I received some interesting feedback to my recent column about downsizing and thought it'd be nice to share.

"The downsizing is also due to the economy," wrote friend Megan in Summit Hill. "People just have money for the things they really need."

Megan is right. Since the Great Recession in 2008, money is tight for a lot of folks. For many, it's a good time to sell off those unwanted items and turn them into quick cash.

Apparently, many boomers are doing that, which is why the market has been flooded with antique furniture, causing the market to tank.

Boomers have inherited antiques from their parents, and boomers with children are handing down those items to the next generation. Boomers without children are looking to dispose of those items.

But the antiques business is subject to the whims of the economy. And the market is soft partly because antiques aren't a necessity. People can give up their antiques without negatively impacting quality of life. (A true antiques lover might argue that point.)

I attended an estate auction in Lehighton last weekend and had a nice talk with Elbert.

Elbert is gifted in restoring and refinishing antique furniture.
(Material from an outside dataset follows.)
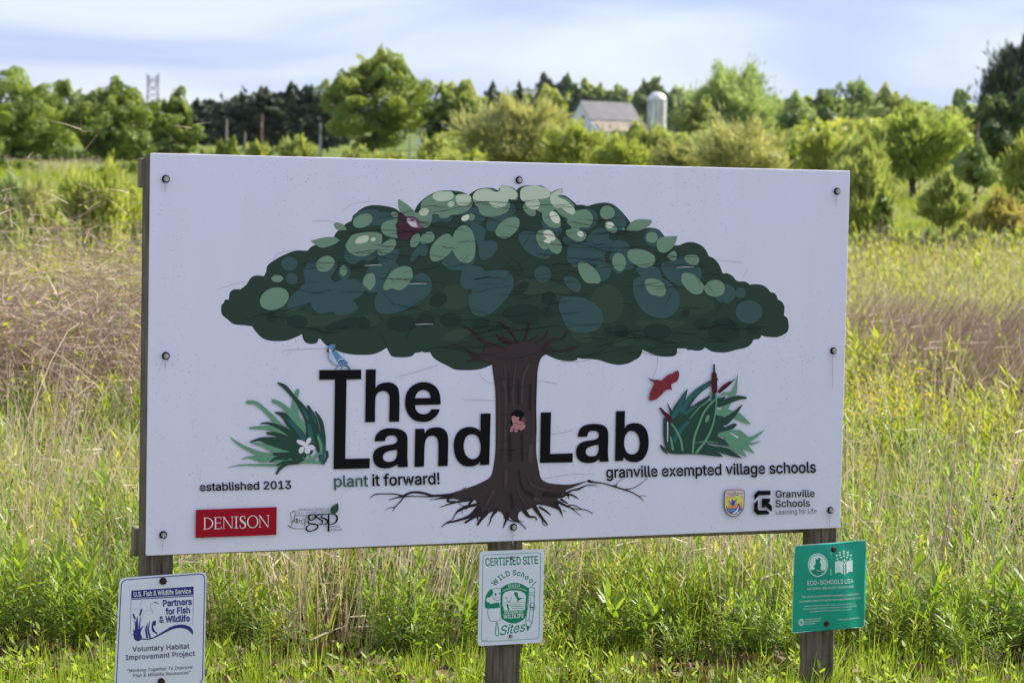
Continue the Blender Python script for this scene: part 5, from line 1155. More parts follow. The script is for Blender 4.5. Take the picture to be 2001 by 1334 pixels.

He's done it for many, many years. I always admired his work. In fact, I'd purchased several pieces that Elbert had painstakingly restored - things like oak washstands and mahogany tables. But those days are gone.

"I don't do it anymore," Elbert said. He explained how the price drop of antique furniture has made it unfeasible for him to continue. It became unprofitable for Elbert to produce his fine work. He told me how he'd recently spent many hours restoring four antique chairs for resale, only to find that there was no market to sell them. Nobody wanted to pay what they were worth.

So Elbert kept them. But it was a turning point. Elbert realized he could no longer put love and devotion into furniture projects when folks apparently no longer cherish the pieces.

A few weeks ago I partially downsized and sold an old Victorian house I no longer live in. In the process, I put aside the pristine pieces Elbert had restored. Fortunately, I was able to place those items in my family homestead. I cherish Elbert's work and I told him so. But the younger generation just doesn't appreciate this sort of thing.

Another interesting comment was made by friend Christine of Tamaqua. She is curious about where to dispose of a vintage family Bible when a family has no children.

"What do you do with it," she asked.

Good question.

You might send it to an auction. But bibles, even from the 1800s, don't bring strong prices at antiques sales.

You might donate it to a church - if the church wants it. But it's getting harder to dispose of "old stuff."

Christine talked about a changing world. Today's youth have new priorities.

"They're the 'me generation'," she said. For instance, many of today's young adults don't want to take care of their aging parents. They don't want to be caregivers.

"We're the last generation to do that," said Christine. And she's right. We took care of our parents. But it's a whole new world out there. The younger folks don't want to be bothered.

The most precious antiques today are Baby Boomers themselves. I hope the 'me generation' discovers their value.